Go open your favourite book right now, and squint through the first chapter. What kind of a rhythm does it have? Now squint through the last chapter, and note the symmetries and disparities.

This is like the opening and closing of a symphony, telegraphing the theme in sub-layers for harmony and glue. This tells you what kind of story you're being told the same way as the look on the face of a speaker as they begin and end an oral telling. Is this a rant or a romance? A confession or an ode? A recounting of connected thoughts, or staccato actions?

Squinting doesn't lie.


Music of the Spheres

In Japanese Ikebana floral design the three major classes of scale (tallest, medium, smallest) are called Shin, Soe and Hikae. It understood by master arrangers that the proportions given to these three tiers will either ring true with the proportions of nature, or fail. It is understood that a human concept of beauty is founded on these proportions, neurologically hard-wired to the guts.

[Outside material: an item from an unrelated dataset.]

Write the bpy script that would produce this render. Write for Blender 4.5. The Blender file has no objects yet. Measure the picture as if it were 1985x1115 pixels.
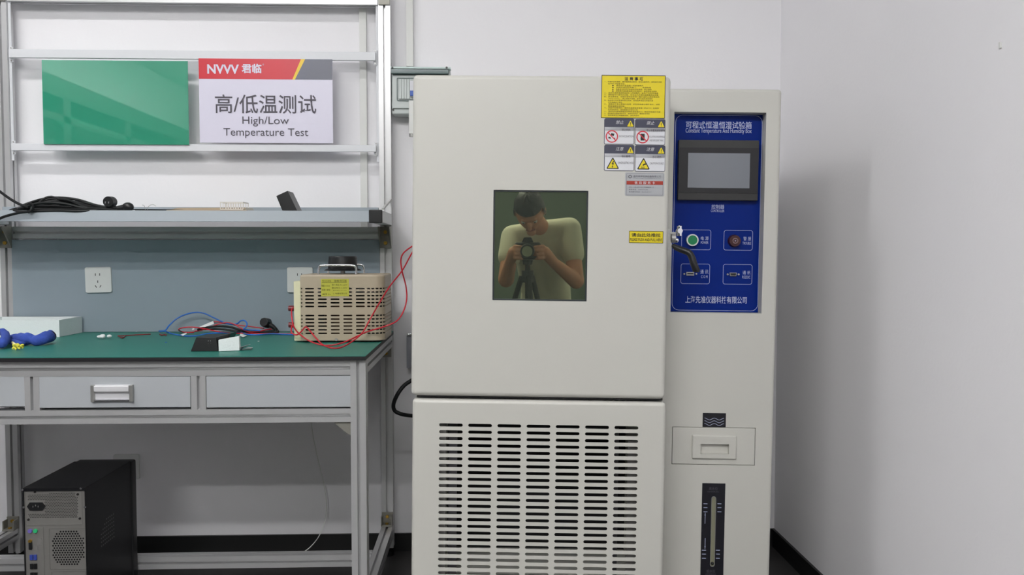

This is why the same ruler of proportions can be used to sub-divide Sogetsu sculptures, or Michaelangelo's David, or the Parthenon, or the face of a very pretty girl.

Aristotle was so sure this was true he thought the cosmos reverberated with the harmonies of divine proportions, the music of the spheres. Pythagoras believed that understanding the rhythm of scale was a way into the minds of the gods. The Buddha structured his paths and Way so, tailored after nature.

Consider the authority Beethoven's 5th Symphony would lack if it opened with a blending of notes, rather than stamping each out in passioned lockstep.

And so, when your eyes are bleary from re-reading your drafts, reworking themes and devices and turns of phrase, consider this: try just having a good squint at it. Lay your printed pages end to end vertically to create a continuous stack -- a graph of textual density in a column...

Ask yourself: do the denser parts fall into a natural, pleasing arrangement? Or is it all Shin?